OECD forecasts sharp contraction of U.S. economy due to tariffs

The intergovernmental organization issued a stark warning to global economies

OECD forecasts sharp contraction of U.S. economy due to tariffs

The intergovernmental organization issued a stark warning to global economies
U.S. economic growth is expected to dip dramatically over the next two years, creating ripple effects for the global economy, according to the OECD.

U.S. economic growth is expected to dip dramatically over the next two years, with real gross domestic product (GDP) growth falling from 2.8% in 2024 to 1.6% this year and 1.5% in 2026, according to the latest economic outlook report from the Organization for Economic Cooperation and Development (OECD).

The report from the Paris-based intergovernmental organization said the dour projection for the world’s largest economy “reflects the substantial increase in the effective tariff rate on imports and retaliation from some trading partners, high economic policy uncertainty, a significant slowdown in net immigration and a sizeable reduction in the federal workforce.”

The OECD report noted that the Trump administration’s trade war with China has resulted in about a 30% increase in the effective tariff rate on Chinese imports since the start of the year. Meanwhile, tariffs on goods from other trading partners have raised the overall average effective tariff rate from 2.5% to more than 15%. The OECD called it an “unprecedented increase” that has created the highest tariff rate on U.S. imports since World War II.

Annual headline inflation is expected to increase to 3.9% by the end of 2025, though the OECD sees U.S. inflation easing throughout 2026 due to moderate GDP growth and higher unemployment.

Those projections are close to predictions made by Federal Reserve Governor Christopher Waller during a speech in South Korea this week, in which he forecast that the effective tariff rate will end up around 15% by year-end, likely resulting in an inflation rate between 3% and 4% depending on the degree of tariff impacts absorbed by businesses.

The economic downturn won’t be confined to U.S. soil, according to the OECD, which forecasts that global economic growth will decline from 3.3% in 2024 to a 2.9% rate in 2025 and 2026.

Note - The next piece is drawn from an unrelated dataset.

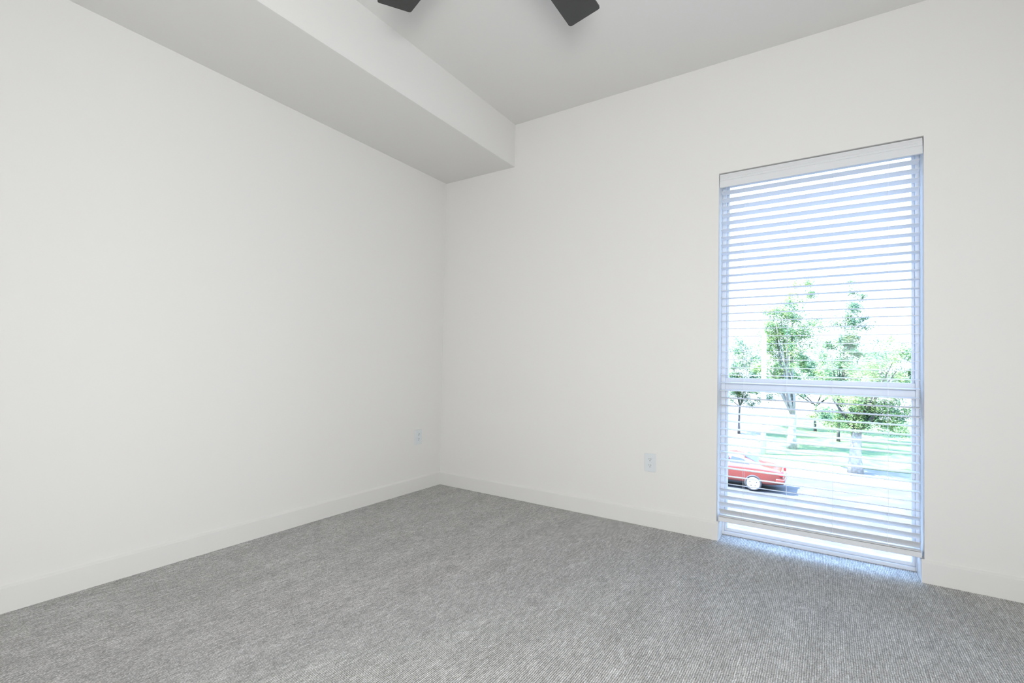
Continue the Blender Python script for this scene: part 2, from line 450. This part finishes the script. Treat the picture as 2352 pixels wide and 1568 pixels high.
def leaf_mat(name, c1, c2, c3):
    m = bpy.data.materials.new(name); m.use_nodes = True
    t = m.node_tree; t.nodes.clear()
    o = t.nodes.new('ShaderNodeOutputMaterial'); mx = t.nodes.new('ShaderNodeMixShader')
    d = t.nodes.new('ShaderNodeBsdfDiffuse'); tr = t.nodes.new('ShaderNodeBsdfTranslucent')
    tc = t.nodes.new('ShaderNodeTexCoord'); no = t.nodes.new('ShaderNodeTexNoise'); rp = t.nodes.new('ShaderNodeValToRGB')
    no.inputs['Scale'].default_value = 1.6; no.inputs['Detail'].default_value = 6
    e = rp.color_ramp.elements; e[0].position = .38; e[0].color = (*c1, 1); e[1].position = .64; e[1].color = (*c3, 1)
    k = e.new(.5); k.color = (*c2, 1)
    mx.inputs[0].default_value = .4
    t.links.new(tc.outputs['Object'], no.inputs['Vector']); t.links.new(no.outputs['Fac'], rp.inputs[0])
    t.links.new(rp.outputs[0], d.inputs[0]); t.links.new(rp.outputs[0], tr.inputs[0])
    t.links.new(d.outputs[0], mx.inputs[1]); t.links.new(tr.outputs[0], mx.inputs[2]); t.links.new(mx.outputs[0], o.inputs[0])
    return m
leaf_a = leaf_mat('leaves_bright', (.11, .22, .15), (.24, .36, .15), (.46, .52, .26))
leaf_b = leaf_mat('leaves_blue_green', (.095, .19, .15), (.17, .27, .15), (.31, .38, .21))

def tree(name, label, base, crown, trunk_r, n, seed, leafm=leaf_a, barkm=bark_m, forks=4, leaf=.11, group=None, trunk_pale=None, nclump=60):
    """crown = list of (dx,dy,z,rx,ry,rz) lobes relative to base x,y and absolute z"""
    rn = random.Random(seed)
    bx_, by_ = base
    root = thing(name, label, 'tree', (bx_, by_, G), group or 'trees beyond the street')
    zlow = min(c[2]-c[5]*.55 for c in crown)
    fork = Vector((bx_+.05, by_, max(G+.9, min(zlow, G+2.2))))
    bm = B()
    hh = fork.z-G
    tube(bm, [(bx_, by_, G-.05), (bx_-.01, by_, G+hh*.35), (bx_+.02, by_, G+hh*.75), tuple(fork)],
         [trunk_r*1.35, trunk_r*1.0, trunk_r*.85, trunk_r*.8], 12)
    obj('trunk', bm, trunk_pale or barkm, root, True)
    bm = B()
    for c in crown:
        for k in range(forks):
            tgt = Vector((bx_+c[0]+rn.uniform(-.6, .6)*c[3], by_+c[1]+rn.uniform(-.6, .6)*c[4], c[2]+rn.uniform(-.1, .6)*c[5]))
            mid = fork.lerp(tgt, .45)+Vector((rn.uniform(-.15, .15), rn.uniform(-.15, .15), -.1))
            r0 = trunk_r*rn.uniform(.35, .55)
            tube(bm, [tuple(fork-Vector((0, 0, .12))), tuple(mid), tuple(tgt)], [r0, r0*.6, r0*.18], 7)
    obj('branch', bm, trunk_pale if seed == 12 else barkm, root, True)
    vs_, fs = [], []
    tot = sum(c[3]*c[5] for c in crown)
    for c in crown:
        nc = max(8, int(nclump*c[3]*c[5]/tot)); nl = int(n*c[3]*c[5]/tot/nc)
        for q in range(nc):
            while True:
                p = Vector((rn.uniform(-1, 1), rn.uniform(-1, 1), rn.uniform(-1, 1)))
                if .25 < p.length < 1: break
            cc = Vector((bx_+c[0]+p.x*c[3], by_+c[1]+p.y*c[4], c[2]+p.z*c[5]))
            cr = rn.uniform(.28, .6)
            for j in range(nl):
                o = Vector((rn.gauss(0, .5), rn.gauss(0, .5), rn.gauss(0, .38)))*cr+cc
                a = Vector((rn.uniform(-1, 1), rn.uniform(-1, 1), rn.uniform(-.5, .5))).normalized()
                b = a.cross(Vector((rn.uniform(-.6, .6), rn.uniform(-.6, .6), 1)).normalized()).normalized()
                s = leaf*rn.uniform(.6, 1.25); i0 = len(vs_)
                nrm = a.cross(b)*s*.12
                vs_ += [o-a*s, o+b*s*.5+nrm, o+a*s, o-b*s*.5+nrm]
                fs.append((i0, i0+1, i0+2, i0+3))
    me = bpy.data.meshes.new('foliage'); me.from_pydata([tuple(v-root.location) for v in vs_], [], fs); me.update()
    me.materials.append(leafm)
    f = bpy.data.objects.new('foliage', me); COL.objects.link(f); f.parent = root
    return root
tree('leafy_tree', 'green tree with thick pale forked trunk at the pavement edge, right of the red car', (3.92, 26.5),
     [(.9, .2, .1, 1.6, 1.6, 1.7), (1.5, .3, 1.1, 1.2, 1.4, 1.6), (-.6, .1, -.9, 1.5, 1.5, 1.1), (-.1, .3, -1.2, 1.2, 1.2, .7), (1.5, 0, -1.0, 1.0, 1.2, 1.0)],
     .26, 24000, 11, leaf_a, bark_m, 3, .062, trunk_pale=pale_m, nclump=130)
tree('leafy_tree', 'tall light green tree with white trunk behind the red car, middle of the window', (.85, 32.7),
     [(-.3, .2, 3.0, 1.5, 1.5, 2.8), (.6, .2, 4.4, 1.2, 1.2, 2.4), (-1.2, .2, 4.2, .9, 1.0, 1.3), (-1.2, 0, 1.6, 1.2, 1.2, 2.2), (.5, 0, .5, 1.7, 1.4, 1.5)],
     .24, 22000, 12, leaf_a, bark_m, 3, .072, trunk_pale=pale_m, nclump=120)
tree('leafy_tree', 'slender blue-green tree with pointed top, far back in the right half of the view', (3.4, 38.5),
     [(.7, 0, 5.2, .9, .9, 2.3), (-.2, 0, 2.2, 1.2, 1.2, 2.4), (1.2, 0, 2.6, 1.2, 1.2, 1.8), (.3, 0, -.2, 1.6, 1.2, 1.5)],
     .09, 15000, 13, leaf_b, bark_m, 3, .08, nclump=90)
tree('leafy_tree', 'round green tree at the left edge of the window view, behind the pale post', (-3.0, 38.0),
     [(.2, 0, 1.3, 1.5, 1.3, 2.4), (-.6, 0, -.6, 1.5, 1.2, 1.3), (.8, 0, -.4, 1.2, 1.2, 1.5)],
     .08, 13000, 14, leaf_b, bark_m, 3, .08, nclump=80)
tree('leafy_tree', 'low dense green tree filling the gap between the two rear trees', (1.9, 44.0),
     [(0, 0, .6, 2.6, 1.4, 2.0), (2.5, 0, .3, 2.0, 1.4, 1.8), (-2.8, 0, -.2, 1.6, 1.4, 1.6)],
     .09, 16000, 15, leaf_b, bark_m, 2, .085, nclump=100)
# pale post with a slanting arm
root = thing('pale_post', 'tall pale post with a short slanting arm, standing left among the trees', 'post', (-.45, 29.3, G))
bm = B(); tube(bm, [(-.45, 29.3, G), (-.45, 29.3, G+3.2), (-.45, 29.3, G+7.2)], [.15, .135, .125], 16); obj('post', bm, post_m, root, True)
bm = B(); tube(bm, [(-.45, 29.3, G+7.1), (-.66, 29.3, G+7.5), (-1.0, 29.3, G+7.75)], [.09, .08, .06], 10); obj('arm', bm, post_m, root, True)

# ------------------------------------------------------------------ red car
car_paint = mat('car_paint', (.16, .032, .024), .25, .6); car_paint.node_tree.nodes['Principled BSDF'].inputs['Coat Weight'].default_value = .6
car_glass = mat('car_glass', (.10, .13, .15), .08, .8)
tyre_m = mat('tyre', (.06, .06, .065), .8, .2)
rim_m = mat('rim', (.75, .75, .76), .4, .5, .0)
lamp_r = mat('tail_lamp', (.55, .02, .03), .2, .6)
black_m = mat('black_trim', (.05, .05, .055), .6, .3)
CY0, CWD = 19.45, 1.74
CXR = 1.25
car = thing('car', 'red sedan parked in the street below, rear end and one wheel showing', 'car', (CXR-2.2, CY0+CWD/2, G))
LEN = 4.45
def car_body():
    bm = B()
    # side profile (distance forward from the rear bumper, height), sections across the width
    top = [(0, .50), (.03, .80), (.10, .93), (.45, 1.00), (.80, 1.03), (1.05, 1.16), (1.45, 1.36), (1.9, 1.43), (2.4, 1.42), (2.85, 1.27), (3.3, 1.00), (3.8, .90), (4.2, .80), (4.42, .62), (4.45, .45)]
    belt = [(0, .50), (.02, .75), (.08, .86), (.45, .92), (.80, .93), (1.05, .94), (1.45, .94), (1.9, .93), (2.4, .92), (2.85, .90), (3.3, .88), (3.8, .80), (4.2, .70), (4.42, .58), (4.45, .45)]
    def wid(x):
        e = min(x, LEN-x); return 1-.16*max(0, 1-e/.55)**2
    ns = len(top); ring = []
    for i in range(ns):
        x, zt = top[i]; zb = belt[i][1]; w_ = CWD/2*wid(x)
        inset = .22*max(0, min(1, (zt-zb-.04)/.4))
        zl = .24 if .3 < x < 4.1 else .30
        half = [(w_*.93, zl), (w_*.99, zl+.12), (w_, .58), (w_*.985, zb-.03), (w_*.95, zb), (w_*(.93-inset), zb+(zt-zb)*.8), (w_*(.80-inset), zt-.01), (0, zt+.02)]
        if i in (0, ns-1): half = [(a, min(z, zt)) for a, z in half]
        row = [(-a, z) for a, z in half[:-1]]+[(0, half[-1][1])]+[(a, z) for a, z in half[:-1]][::-1]
        ring.append([bm.verts.new((CXR-x, CY0+CWD/2+a, G+z)) for a, z in row])
    for p, q in zip(ring, ring[1:]):
        for k in range(len(p)-1): bm.faces.new((p[k], p[k+1], q[k+1], q[k]))
        bm.faces.new((p[-1], p[0], q[0], q[-1]))
    bm.faces.new(ring[0]); bm.faces.new(ring[-1][::-1])
    return bm
o = obj('body', car_body(), car_paint, car, True)
sb = o.modifiers.new('sub', 'SUBSURF'); sb.levels = 2; sb.render_levels = 2
def side_window(pts, y, name='side_window'):
    bm = B(); prism(bm, [(CXR-a, G+z) for a, z in pts], y-.03, y+.03, 'y'); return obj(name, bm, car_glass, car)
for yy in (CY0+.135, CY0+CWD-.135):
    side_window([(1.15, .97), (1.50, 1.26), (1.95, 1.33), (2.05, .97)], yy)
    side_window([(2.12, .97), (2.05, 1.335), (2.40, 1.32), (2.95, .97)], yy)
bm = B(); prism(bm, [(CXR-.90, G+1.09), (CXR-1.45, G+1.385), (CXR-1.48, G+1.34), (CXR-.93, G+1.04)], CY0+.32, CY0+CWD-.32, 'y')
obj('rear_window', bm, car_glass, car)
bm = B(); prism(bm, [(CXR-2.48, G+1.40), (CXR-3.12, G+1.12), (CXR-3.10, G+1.06), (CXR-2.46, G+1.34)], CY0+.30, CY0+CWD-.30, 'y')
obj('windscreen', bm, car_glass, car)
for xx in (.98+.12, 3.65):
    for s, yy in ((-1, CY0-.03), (1, CY0+CWD+.03)):
        bm = B(); prof_ = [(.25, .10), (.25, -.10), (.30, -.105), (.325, -.08), (.325, .08), (.30, .105), (.25, .10)]
        lathe(bm, prof_, (CXR-xx, yy-s*.10, G+.325), 28, 'y', False); wh = obj('wheel', bm, tyre_m, car, True)
        bm = B(); y0 = yy-s*.10+s*.085
        lathe(bm, [(.0001, y0+s*.012), (.05, y0+s*.012), (.23, y0), (.262, y0+s*.014), (.262, y0-s*.03)], (CXR-xx, 0, G+.325), 28, 'y')
        r = obj('rim', bm, rim_m, None, True); r.parent = wh; r.location = (0, 0, 0)
        for k in range(5):
            t = 2*math.pi*k/5+.3
            bm = B()
            box(bm, CXR-xx+.13*math.cos(t)-.022, y0-.004+s*.006, G+.325+.13*math.sin(t)-.022, CXR-xx+.13*math.cos(t)+.022, y0+.004+s*.010, G+.325+.13*math.sin(t)+.022, .004)
            r = obj('rim_hole', bm, black_m, None); r.parent = wh; r.location = (0, 0, 0)
for yy in (CY0+.05, CY0+CWD-.35):
    bm = B(); box(bm, CXR-.16, yy, G+.70, CXR+.005, yy+.30, G+.86, .03); obj('tail_lamp', bm, lamp_r, car)
bm = B(); box(bm, CXR-.28, CY0+.01, G+.40, CXR+.05, CY0+CWD-.01, G+.60, .05, 3); obj('bumper', bm, car_paint, car, True)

“Weakened economic prospects will be felt around the world, with almost no exception,” the report stated. “Lower growth and less trade will hit incomes and slow job growth.”

Economic growth in Canada is projected to weaken from 1.5% in 2024 to 1% in 2025 and 1.1% in 2026. Mexico’s real GDP growth is expected to dip from 1.5% in 2024 to 0.4% next year and 1.1% in 2026.

The OECD predicts that China, the Trump administration’s chief adversary in its trade disputes, will see smaller year-over-year economic declines than the U.S. The group projects that China’s GDP growth rate will fall from 5% in 2024 to 4.7% in 2025 and 4.3% the following year.

In an outlier, India is expected to see real GDP growth rise from 6.2% in 2024 to 6.3% in its fiscal year 2025-26 and 6.4% the following fiscal year. The OECD believes moderate inflation, recent tax cuts and a strengthening labor market will help offset the impacts of U.S. tariffs on exports from India.

But the overall outlook for the global economy appears bleak for the near future, according to OECD Secretary-General Mathias Cormann.

“The global economy has shifted from a period of resilient growth and declining inflation to a more uncertain path,” Cormann said in a press release. “Our latest economic outlook shows that today’s policy uncertainty is weakening trade and investment, diminishing consumer and business confidence and curbing growth prospects.”

Cormann, the former finance minister of Australia, advocated for constructive trade talks over combative trade wars to stimulate global economic growth.

“Governments need to engage with each other to address any issues in the global trading system positively and constructively through dialogue — keeping markets open and preserving the economic benefits of rules-based global trade for competition, innovation, productivity, efficiency and ultimately growth,” Cormann said.